STORED RECORDS:
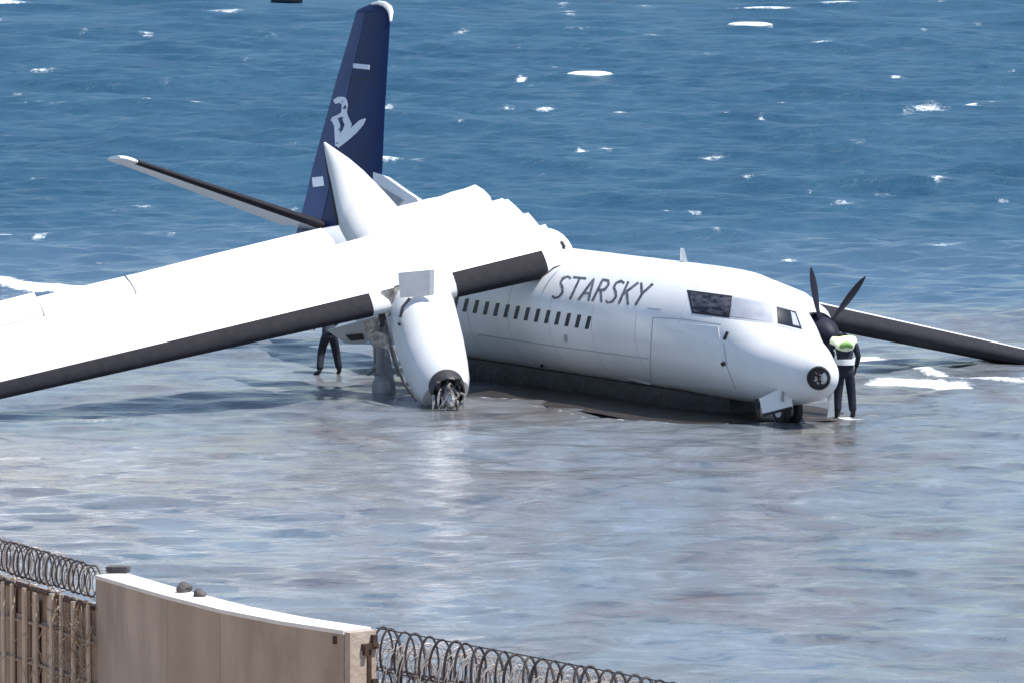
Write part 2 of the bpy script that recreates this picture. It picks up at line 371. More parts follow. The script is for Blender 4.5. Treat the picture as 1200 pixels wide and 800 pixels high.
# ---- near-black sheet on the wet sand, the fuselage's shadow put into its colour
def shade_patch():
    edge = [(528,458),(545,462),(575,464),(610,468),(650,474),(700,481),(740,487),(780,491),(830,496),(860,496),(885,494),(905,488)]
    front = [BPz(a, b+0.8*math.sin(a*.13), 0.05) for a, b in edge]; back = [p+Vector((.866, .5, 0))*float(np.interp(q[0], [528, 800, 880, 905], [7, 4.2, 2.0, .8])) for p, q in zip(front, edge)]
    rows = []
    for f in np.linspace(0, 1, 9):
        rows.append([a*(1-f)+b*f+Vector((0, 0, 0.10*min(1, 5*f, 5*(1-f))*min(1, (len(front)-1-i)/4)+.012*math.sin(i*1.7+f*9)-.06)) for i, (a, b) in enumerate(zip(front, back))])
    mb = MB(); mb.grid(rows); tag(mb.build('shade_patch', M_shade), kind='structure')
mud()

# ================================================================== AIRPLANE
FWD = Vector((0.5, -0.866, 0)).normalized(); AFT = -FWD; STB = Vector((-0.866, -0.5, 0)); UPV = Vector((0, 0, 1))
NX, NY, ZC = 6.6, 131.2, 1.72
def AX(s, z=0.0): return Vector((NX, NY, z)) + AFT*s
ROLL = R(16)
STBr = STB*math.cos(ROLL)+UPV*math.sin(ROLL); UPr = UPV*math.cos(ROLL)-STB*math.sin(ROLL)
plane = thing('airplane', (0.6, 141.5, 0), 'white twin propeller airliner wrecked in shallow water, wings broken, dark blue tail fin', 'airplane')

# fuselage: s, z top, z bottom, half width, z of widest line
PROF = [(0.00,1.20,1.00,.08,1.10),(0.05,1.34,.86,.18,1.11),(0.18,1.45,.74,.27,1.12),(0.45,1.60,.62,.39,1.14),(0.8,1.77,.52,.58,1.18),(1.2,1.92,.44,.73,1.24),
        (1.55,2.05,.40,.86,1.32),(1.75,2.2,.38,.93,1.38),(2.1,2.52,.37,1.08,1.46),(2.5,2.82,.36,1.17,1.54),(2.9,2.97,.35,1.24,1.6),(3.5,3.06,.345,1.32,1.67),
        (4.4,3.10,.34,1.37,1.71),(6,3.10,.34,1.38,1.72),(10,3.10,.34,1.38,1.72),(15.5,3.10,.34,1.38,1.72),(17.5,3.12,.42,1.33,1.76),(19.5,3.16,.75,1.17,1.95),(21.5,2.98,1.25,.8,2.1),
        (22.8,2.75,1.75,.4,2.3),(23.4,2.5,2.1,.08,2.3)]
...
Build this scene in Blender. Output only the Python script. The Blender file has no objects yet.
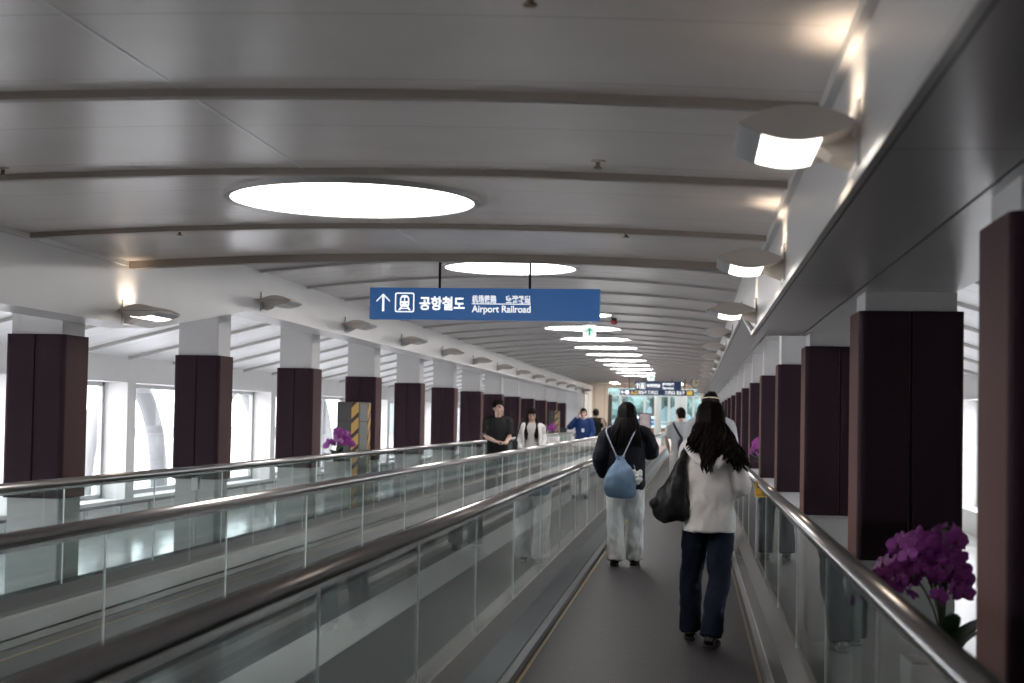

WHAT YOU SHOULD DO: From the line with "Write part 2" through the line with "plane = thing('airplane', (0.6, 141.5, 0), 'white", set down every line exactly and nothing besides.

SOLUTION TO THIS EXERCISE:
Write part 2 of the bpy script that recreates this picture. It picks up at line 371. More parts follow. The script is for Blender 4.5. Treat the picture as 1200 pixels wide and 800 pixels high.
# ---- near-black sheet on the wet sand, the fuselage's shadow put into its colour
def shade_patch():
    edge = [(528,458),(545,462),(575,464),(610,468),(650,474),(700,481),(740,487),(780,491),(830,496),(860,496),(885,494),(905,488)]
    front = [BPz(a, b+0.8*math.sin(a*.13), 0.05) for a, b in edge]; back = [p+Vector((.866, .5, 0))*float(np.interp(q[0], [528, 800, 880, 905], [7, 4.2, 2.0, .8])) for p, q in zip(front, edge)]
    rows = []
    for f in np.linspace(0, 1, 9):
        rows.append([a*(1-f)+b*f+Vector((0, 0, 0.10*min(1, 5*f, 5*(1-f))*min(1, (len(front)-1-i)/4)+.012*math.sin(i*1.7+f*9)-.06)) for i, (a, b) in enumerate(zip(front, back))])
    mb = MB(); mb.grid(rows); tag(mb.build('shade_patch', M_shade), kind='structure')
mud()

# ================================================================== AIRPLANE
FWD = Vector((0.5, -0.866, 0)).normalized(); AFT = -FWD; STB = Vector((-0.866, -0.5, 0)); UPV = Vector((0, 0, 1))
NX, NY, ZC = 6.6, 131.2, 1.72
def AX(s, z=0.0): return Vector((NX, NY, z)) + AFT*s
ROLL = R(16)
STBr = STB*math.cos(ROLL)+UPV*math.sin(ROLL); UPr = UPV*math.cos(ROLL)-STB*math.sin(ROLL)
plane = thing('airplane', (0.6, 141.5, 0), 'white twin propeller airliner wrecked in shallow water, wings broken, dark blue tail fin', 'airplane')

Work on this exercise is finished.